BEGIN PROVIDED MATERIAL
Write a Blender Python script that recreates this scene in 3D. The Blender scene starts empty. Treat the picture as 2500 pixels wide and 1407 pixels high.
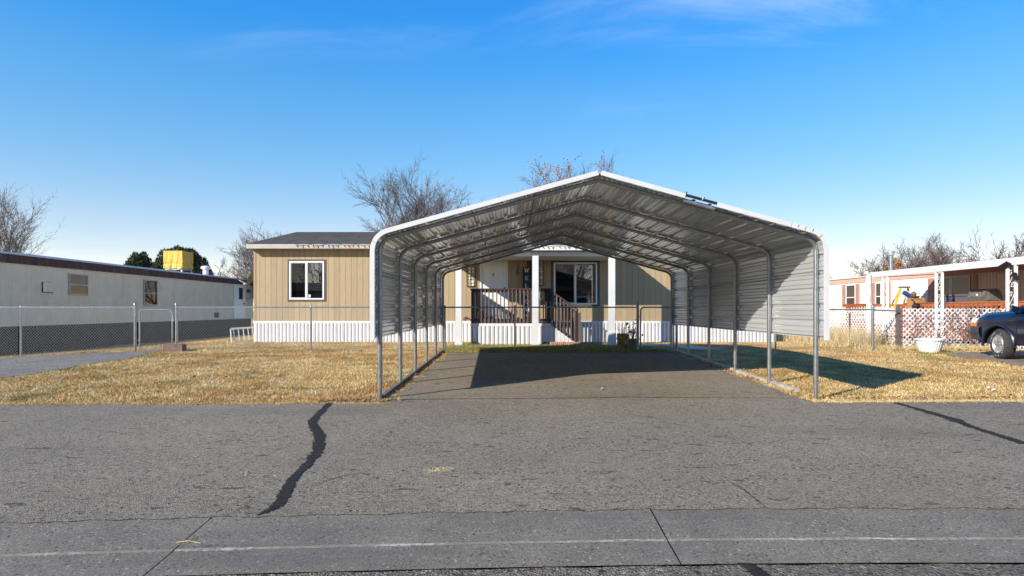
import bpy, math, random
import numpy as np
from mathutils import Vector, Matrix
R = math.radians
random.seed(7); rng = np.random.default_rng(7)
sc = bpy.context.scene
COL = sc.collection

# ------------------------------------------------------------------ camera
HY, HX, FP, CZ = 757.0, 1251.0, 1465.0, 1.256       # horizon row, vanishing column, focal length in photo pixels, eye height
cam = bpy.data.cameras.new('camera'); co = bpy.data.objects.new('camera', cam); COL.objects.link(co)
co.location = (0, 0, CZ); co.rotation_euler = (R(90), 0, 0)
cam.sensor_width = 36; cam.lens = 36*FP/2500
cam.shift_x = -(HX-1250)/2500; cam.shift_y = (HY-703.5)/2500
cam.clip_start = 0.1; cam.clip_end = 3000
sc.camera = co
# ------------------------------------------------------------------ sky, sun, exposure
SUN_EL, SUN_DX, SUN_DY = 26.6, 0.757, 0.653          # horizontal direction in which shadows fall
w = bpy.data.worlds.new('World'); sc.world = w; w.use_nodes = True
nt = w.node_tree; nt.nodes.clear(); L = nt.links.new
def N(t, x=0, **k):
    n = nt.nodes.new(t)
    for a, b in k.items(): setattr(n, a, b)
    return n
out = N('ShaderNodeOutputWorld'); bg = N('ShaderNodeBackground'); bg.inputs[1].default_value = 0.085
sky = N('ShaderNodeTexSky', sky_type='NISHITA', sun_disc=False)
sky.sun_elevation = R(SUN_EL); sky.sun_rotation = math.atan2(-SUN_DX, -SUN_DY)
sky.altitude = 1400; sky.air_density = 1.0; sky.dust_density = 0.2; sky.ozone_density = 3.0
hs = N('ShaderNodeHueSaturation'); hs.inputs['Hue'].default_value = 0.492; hs.inputs['Saturation'].default_value = 1.20; hs.inputs['Value'].default_value = 1.0
spc = N('ShaderNodeSeparateColor'); L(sky.outputs[0], spc.inputs[0])          # even out brightness over the dome as the processed photo does
pw_ = N('ShaderNodeMath', operation='POWER'); L(spc.outputs[2], pw_.inputs[0]); pw_.inputs[1].default_value = -0.48
sk_ = N('ShaderNodeMath', operation='MULTIPLY'); L(pw_.outputs[0], sk_.inputs[0]); sk_.inputs[1].default_value = 3.0
vm = N('ShaderNodeVectorMath', operation='SCALE'); L(sky.outputs[0], vm.inputs[0]); L(sk_.outputs[0], vm.inputs['Scale'])
L(vm.outputs[0], hs.inputs['Color'])
tc = N('ShaderNodeTexCoord'); sp = N('ShaderNodeSeparateXYZ'); L(tc.outputs['Generated'], sp.inputs[0])
gr_ = N('ShaderNodeValToRGB'); L(sp.outputs[2], gr_.inputs[0]); cr_ = gr_.color_ramp      # vivid grade of the sky by elevation, as in the processed photo
for i, (p_, c_) in enumerate(((0.0, (.92, .60, .50)), (.13, (.92, .60, .51)), (.24, (.66, .60, .56)), (.33, (.48, .58, .60)), (.40, (.26, .53, .65)), (.47, (.20, .50, .66)))):
    e_ = cr_.elements[i] if i < 2 else cr_.elements.new(p_)
    e_.position = p_; e_.color = (*c_, 1)
grade = N('ShaderNodeMix', data_type='RGBA', blend_type='MULTIPLY'); grade.inputs['Factor'].default_value = 1; L(hs.outputs[0], grade.inputs['A'])
gs_ = N('ShaderNodeVectorMath', operation='SCALE'); gs_.inputs['Scale'].default_value = 2.0; L(gr_.outputs[0], gs_.inputs[0]); L(gs_.outputs[0], grade.inputs['B'])
def M(op, a, b=None, c=None):
    n = N('ShaderNodeMath', operation=op)
    for i, v in enumerate((a, b, c)):
        if v is None: continue
        if isinstance(v, (int, float)): n.inputs[i].default_value = v
        else: L(v, n.inputs[i])
    return n.outputs[0]
zz = M('ADD', M('MAXIMUM', sp.outputs[2], 0.0), 0.10)
cv = N('ShaderNodeCombineXYZ'); L(M('DIVIDE', sp.outputs[0], zz), cv.inputs[0]); L(M('DIVIDE', sp.outputs[1], zz), cv.inputs[1])
mp = N('ShaderNodeMapping'); mp.inputs['Scale'].default_value = (0.55, 1.0, 1); mp.inputs['Rotation'].default_value = (0, 0, R(-14)); mp.inputs['Location'].default_value = (4.55, 2.38, 0)
L(cv.outputs[0], mp.inputs[0])
n1 = N('ShaderNodeTexNoise'); n1.inputs['Scale'].default_value = 1.5; n1.inputs['Detail'].default_value = 11; n1.inputs['Roughness'].default_value = 0.62; n1.inputs['Distortion'].default_value = 0.5
n2 = N('ShaderNodeTexNoise'); n2.inputs['Scale'].default_value = 0.42; n2.inputs['Detail'].default_value = 2
L(mp.outputs[0], n1.inputs['Vector']); L(mp.outputs[0], n2.inputs['Vector'])
def ramp(src, a, b):
    m = N('ShaderNodeMapRange', interpolation_type='SMOOTHSTEP'); m.inputs[1].default_value = a; m.inputs[2].default_value = b; L(src, m.inputs[0]); return m.outputs[0]
cl = M('MULTIPLY', ramp(n1.outputs[0], .46, .80), ramp(n2.outputs[0], .53, .70))
cl = M('MULTIPLY', cl, 0.48)
mx = N('ShaderNodeMix', data_type='RGBA'); L(cl, mx.inputs['Factor']); L(grade.outputs['Result'], mx.inputs['A']); mx.inputs['B'].default_value = (8.6, 9.2, 10.0, 1)
L(mx.outputs['Result'], bg.inputs[0]); L(bg.outputs[0], out.inputs[0])
sl = bpy.data.lights.new('sun', 'SUN'); sl.energy = 5.0; sl.angle = R(0.5); sl.color = (1.0, 0.92, 0.80)
so = bpy.data.objects.new('sun', sl); COL.objects.link(so); so.location = (-20, -20, 30)
ce = math.cos(R(SUN_EL)); so.rotation_euler = Vector((SUN_DX*ce, SUN_DY*ce, -math.sin(R(SUN_EL)))).to_track_quat('-Z', 'Y').to_euler()
vs = sc.view_settings; vs.view_transform = 'Standard'; vs.look = 'None'; vs.gamma = 1; vs.exposure = 0.58; vs.use_curve_mapping = False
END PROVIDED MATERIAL
§ **STATED EXERCISE**
Repeat the data in full and exactly. Omit pictures.

§ **REPLY**
Write a Blender Python script that recreates this scene in 3D. The Blender scene starts empty. Treat the picture as 2500 pixels wide and 1407 pixels high.
import bpy, math, random
import numpy as np
from mathutils import Vector, Matrix
R = math.radians
random.seed(7); rng = np.random.default_rng(7)
sc = bpy.context.scene
COL = sc.collection

# ------------------------------------------------------------------ camera
HY, HX, FP, CZ = 757.0, 1251.0, 1465.0, 1.256       # horizon row, vanishing column, focal length in photo pixels, eye height
cam = bpy.data.cameras.new('camera'); co = bpy.data.objects.new('camera', cam); COL.objects.link(co)
co.location = (0, 0, CZ); co.rotation_euler = (R(90), 0, 0)
cam.sensor_width = 36; cam.lens = 36*FP/2500
cam.shift_x = -(HX-1250)/2500; cam.shift_y = (HY-703.5)/2500
cam.clip_start = 0.1; cam.clip_end = 3000
sc.camera = co
# ------------------------------------------------------------------ sky, sun, exposure
SUN_EL, SUN_DX, SUN_DY = 26.6, 0.757, 0.653          # horizontal direction in which shadows fall
w = bpy.data.worlds.new('World'); sc.world = w; w.use_nodes = True
nt = w.node_tree; nt.nodes.clear(); L = nt.links.new
def N(t, x=0, **k):
    n = nt.nodes.new(t)
    for a, b in k.items(): setattr(n, a, b)
    return n
out = N('ShaderNodeOutputWorld'); bg = N('ShaderNodeBackground'); bg.inputs[1].default_value = 0.085
sky = N('ShaderNodeTexSky', sky_type='NISHITA', sun_disc=False)
sky.sun_elevation = R(SUN_EL); sky.sun_rotation = math.atan2(-SUN_DX, -SUN_DY)
sky.altitude = 1400; sky.air_density = 1.0; sky.dust_density = 0.2; sky.ozone_density = 3.0
hs = N('ShaderNodeHueSaturation'); hs.inputs['Hue'].default_value = 0.492; hs.inputs['Saturation'].default_value = 1.20; hs.inputs['Value'].default_value = 1.0
spc = N('ShaderNodeSeparateColor'); L(sky.outputs[0], spc.inputs[0])          # even out brightness over the dome as the processed photo does
pw_ = N('ShaderNodeMath', operation='POWER'); L(spc.outputs[2], pw_.inputs[0]); pw_.inputs[1].default_value = -0.48
sk_ = N('ShaderNodeMath', operation='MULTIPLY'); L(pw_.outputs[0], sk_.inputs[0]); sk_.inputs[1].default_value = 3.0
vm = N('ShaderNodeVectorMath', operation='SCALE'); L(sky.outputs[0], vm.inputs[0]); L(sk_.outputs[0], vm.inputs['Scale'])
L(vm.outputs[0], hs.inputs['Color'])
tc = N('ShaderNodeTexCoord'); sp = N('ShaderNodeSeparateXYZ'); L(tc.outputs['Generated'], sp.inputs[0])
gr_ = N('ShaderNodeValToRGB'); L(sp.outputs[2], gr_.inputs[0]); cr_ = gr_.color_ramp      # vivid grade of the sky by elevation, as in the processed photo
for i, (p_, c_) in enumerate(((0.0, (.92, .60, .50)), (.13, (.92, .60, .51)), (.24, (.66, .60, .56)), (.33, (.48, .58, .60)), (.40, (.26, .53, .65)), (.47, (.20, .50, .66)))):
    e_ = cr_.elements[i] if i < 2 else cr_.elements.new(p_)
    e_.position = p_; e_.color = (*c_, 1)
grade = N('ShaderNodeMix', data_type='RGBA', blend_type='MULTIPLY'); grade.inputs['Factor'].default_value = 1; L(hs.outputs[0], grade.inputs['A'])
gs_ = N('ShaderNodeVectorMath', operation='SCALE'); gs_.inputs['Scale'].default_value = 2.0; L(gr_.outputs[0], gs_.inputs[0]); L(gs_.outputs[0], grade.inputs['B'])
def M(op, a, b=None, c=None):
    n = N('ShaderNodeMath', operation=op)
    for i, v in enumerate((a, b, c)):
        if v is None: continue
        if isinstance(v, (int, float)): n.inputs[i].default_value = v
        else: L(v, n.inputs[i])
    return n.outputs[0]
zz = M('ADD', M('MAXIMUM', sp.outputs[2], 0.0), 0.10)
cv = N('ShaderNodeCombineXYZ'); L(M('DIVIDE', sp.outputs[0], zz), cv.inputs[0]); L(M('DIVIDE', sp.outputs[1], zz), cv.inputs[1])
mp = N('ShaderNodeMapping'); mp.inputs['Scale'].default_value = (0.55, 1.0, 1); mp.inputs['Rotation'].default_value = (0, 0, R(-14)); mp.inputs['Location'].default_value = (4.55, 2.38, 0)
L(cv.outputs[0], mp.inputs[0])
n1 = N('ShaderNodeTexNoise'); n1.inputs['Scale'].default_value = 1.5; n1.inputs['Detail'].default_value = 11; n1.inputs['Roughness'].default_value = 0.62; n1.inputs['Distortion'].default_value = 0.5
n2 = N('ShaderNodeTexNoise'); n2.inputs['Scale'].default_value = 0.42; n2.inputs['Detail'].default_value = 2
L(mp.outputs[0], n1.inputs['Vector']); L(mp.outputs[0], n2.inputs['Vector'])
def ramp(src, a, b):
    m = N('ShaderNodeMapRange', interpolation_type='SMOOTHSTEP'); m.inputs[1].default_value = a; m.inputs[2].default_value = b; L(src, m.inputs[0]); return m.outputs[0]
cl = M('MULTIPLY', ramp(n1.outputs[0], .46, .80), ramp(n2.outputs[0], .53, .70))
cl = M('MULTIPLY', cl, 0.48)
mx = N('ShaderNodeMix', data_type='RGBA'); L(cl, mx.inputs['Factor']); L(grade.outputs['Result'], mx.inputs['A']); mx.inputs['B'].default_value = (8.6, 9.2, 10.0, 1)
L(mx.outputs['Result'], bg.inputs[0]); L(bg.outputs[0], out.inputs[0])
sl = bpy.data.lights.new('sun', 'SUN'); sl.energy = 5.0; sl.angle = R(0.5); sl.color = (1.0, 0.92, 0.80)
so = bpy.data.objects.new('sun', sl); COL.objects.link(so); so.location = (-20, -20, 30)
ce = math.cos(R(SUN_EL)); so.rotation_euler = Vector((SUN_DX*ce, SUN_DY*ce, -math.sin(R(SUN_EL)))).to_track_quat('-Z', 'Y').to_euler()
vs = sc.view_settings; vs.view_transform = 'Standard'; vs.look = 'None'; vs.gamma = 1; vs.exposure = 0.58; vs.use_curve_mapping = False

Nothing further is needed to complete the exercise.